Almost a mile apart, the two settlements were separated by an area that was utterly sacrosanct. The Forest of Knaresborough Enclosure Award of 1778 had set aside 200 acres as a green space to protect the waters and provide open walks for visitors. The subsequent development of Harrogate owed everything to what became known as the Stray. Resembling a vast village green, it has been zealously guarded against numerous threats through to the present day.

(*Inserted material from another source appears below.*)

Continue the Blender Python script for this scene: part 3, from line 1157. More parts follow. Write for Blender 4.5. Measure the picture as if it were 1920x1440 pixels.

Even though High and Low Harrogate had a combined population of over 3,000 and more than treble this number of annual visitors, they were in 1844 still free of railways. They retained a spirit of exclusiveness with the wealthy often arriving in their own ‘chaises’ and others using stage coaches. A hint of change came on opening of the Leeds & Selby Railway as Yorkshire’s first main line in 1834. A remarkable journey from London of uncertain duration began by taking a ship to Hull and a packet boat to Selby, from where a train was joined as far as Micklefield to reach High Harrogate on a connecting coach.

Only six years later, travel from the capital to sample the waters took only a day. Opening of the North Midland Railway in 1840 completed a chain of main lines between London and Leeds, where coaches could be joined for the final part of the journey. In the same year George Hudson opened his connecting York & North Midland Railway from Normanton. From 1841 the Great North of England Railway extended rail travel from York to Darlington and an embryo East Coast Main Line under the command of the ‘Railway King' was fast taking shape. It came nowhere near the spa, which was still untroubled by a rapidly changing world, but it was soon clear that this state of affairs could not last.

The ‘Railway Mania’ loomed nearer and by late 1844 the York & North Midland Railway was promoting a line from a junction at Church Fenton through Tadcaster and Wetherby to Low Harrogate. A glowing prospectus had earlier forecast in relation to the spa that travelling time from London would be greatly reduced and “thousands would be induced to visit this place, who usually go to Brighton, Ramsgate and other places”.